I would say one of the most important examples I’ve been shown through this network of adoptive families is how to literally walk the walk and put your money where your mouth is in regards to caring for orphans.  I didn’t even know what sponsoring a child meant until I heard about it on other adoptive families’ blogs. I am so thankful for their goodness and examples. A lifelong connection to Ethiopia is so important in regard to these little souls we transplant into our families;  what better way to keep the fire alive than through humanitarian work like that done by EOR?
Our family reached a low point several months ago. We were living la Vida Adoption, pleased as punch with our agency, and things were going well. All of a sudden, I received the shocking news that I was very unexpectedly pregnant. I won’t write about that here, since I have written plenty on my blog about why this was not ok -at first- and what it did to all our glorious family planning.  But I will say that it was devastating to put our adoption on hold.  On top of major health concerns, I was afraid that becoming pregnant would alienate me from my support network, since many of us who choose to adopt do so because of fertility issues.
I underestimated the blog world. The people who had been my confidantes and cheerleaders during adoption were just as supportive and kind when they found out I was expecting not a little Habesha, but a homegrown baby.  Strangely, I have several “real life”  friends who I would have considered close, who still have never called or visited once since telling  them about my debilitating pregnancy. I have received gifts, calls and a constant flow of emails and comments on my blog from my adoption blog peeps, and for this I will be endlessly grateful.
God has been smiling for a while on our little family, apparently He always knew what was going on. Despite an unexpected and brutally difficult pregnancy, and having to place our adoption on hold, a mistake was made somewhere in communication.  A glorious mistake.  Someone in Ethiopia didn’t get the memo, and matched us with a little one. We were wildly happy to accept a referral of a little boy a few weeks ago, and as our wait has intensified in emotion, I continue to stalk blogs to see how quickly other families’ court dates and travel dates come.

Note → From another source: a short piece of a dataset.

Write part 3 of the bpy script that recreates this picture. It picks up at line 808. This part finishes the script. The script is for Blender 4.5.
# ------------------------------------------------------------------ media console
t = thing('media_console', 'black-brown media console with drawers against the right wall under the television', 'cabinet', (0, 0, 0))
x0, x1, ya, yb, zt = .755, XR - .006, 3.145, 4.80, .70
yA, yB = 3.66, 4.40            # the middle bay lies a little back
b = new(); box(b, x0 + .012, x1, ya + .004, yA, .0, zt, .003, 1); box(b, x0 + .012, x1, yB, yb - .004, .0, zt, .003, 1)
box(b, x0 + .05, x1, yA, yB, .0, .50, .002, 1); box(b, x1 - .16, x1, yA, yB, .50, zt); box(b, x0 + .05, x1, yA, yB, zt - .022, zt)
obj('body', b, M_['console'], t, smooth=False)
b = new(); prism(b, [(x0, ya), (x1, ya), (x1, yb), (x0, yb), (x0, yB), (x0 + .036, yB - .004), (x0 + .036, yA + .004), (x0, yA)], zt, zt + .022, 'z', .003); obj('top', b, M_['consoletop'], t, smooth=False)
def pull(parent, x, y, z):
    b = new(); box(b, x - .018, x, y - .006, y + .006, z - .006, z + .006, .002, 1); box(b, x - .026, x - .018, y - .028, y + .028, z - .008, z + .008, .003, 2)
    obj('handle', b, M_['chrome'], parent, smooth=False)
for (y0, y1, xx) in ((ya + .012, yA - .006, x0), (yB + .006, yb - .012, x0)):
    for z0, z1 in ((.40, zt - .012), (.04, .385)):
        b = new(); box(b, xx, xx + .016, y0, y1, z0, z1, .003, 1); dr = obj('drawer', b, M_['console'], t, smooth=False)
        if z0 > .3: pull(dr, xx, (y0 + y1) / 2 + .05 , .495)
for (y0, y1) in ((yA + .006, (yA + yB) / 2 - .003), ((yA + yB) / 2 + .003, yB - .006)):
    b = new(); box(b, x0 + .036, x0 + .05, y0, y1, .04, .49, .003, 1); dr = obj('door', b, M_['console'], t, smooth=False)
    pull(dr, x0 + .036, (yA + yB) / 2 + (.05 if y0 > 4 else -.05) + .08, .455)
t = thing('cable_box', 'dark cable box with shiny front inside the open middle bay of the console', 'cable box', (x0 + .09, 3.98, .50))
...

Now my urgency to connect has honed in on families using my same agency. In some ways, I have wished I had spent more time finding Dove families sooner over the past two years, so we could be resources for each other. I never realized when it came time to travel, how much I’d want support of folks who have been there, or who are going ahead of me. And how much I’d want to be a source of hope and information for the families that follow us. Dove Adoption Families, I am one of you. Feel free to stop by the ol’ blog and drop me a line!
Blogging can seem a silly trend, there are times when we might sacrifice a bit too much time on the internets. But for my family, it has proved to be one of the best comforts and sources of information in our adoption process. We have made real friends, connected with real people.
For me personally, the blogging connection has been a bigger deal than I thought.
Thank you Stace, for sharing your voice with us.  I feel so lucky to “know” you and look forward to the pleasure of finding you on my reader each day.

2 thoughts on “Bigger than I thought

  1. So encouraging to hear Staci that even though I don’t know you at all that you somehow saw my photography slideshow of the Alexander’s meeting their son for the first time, and that it encouraged you all in your adoption process. That is why I love the opportunities I have to travel with families to document/photograph their adoptions!! It helps people place themselves in other’s shoes and has encouraged Adoptions!! Thanks for posting.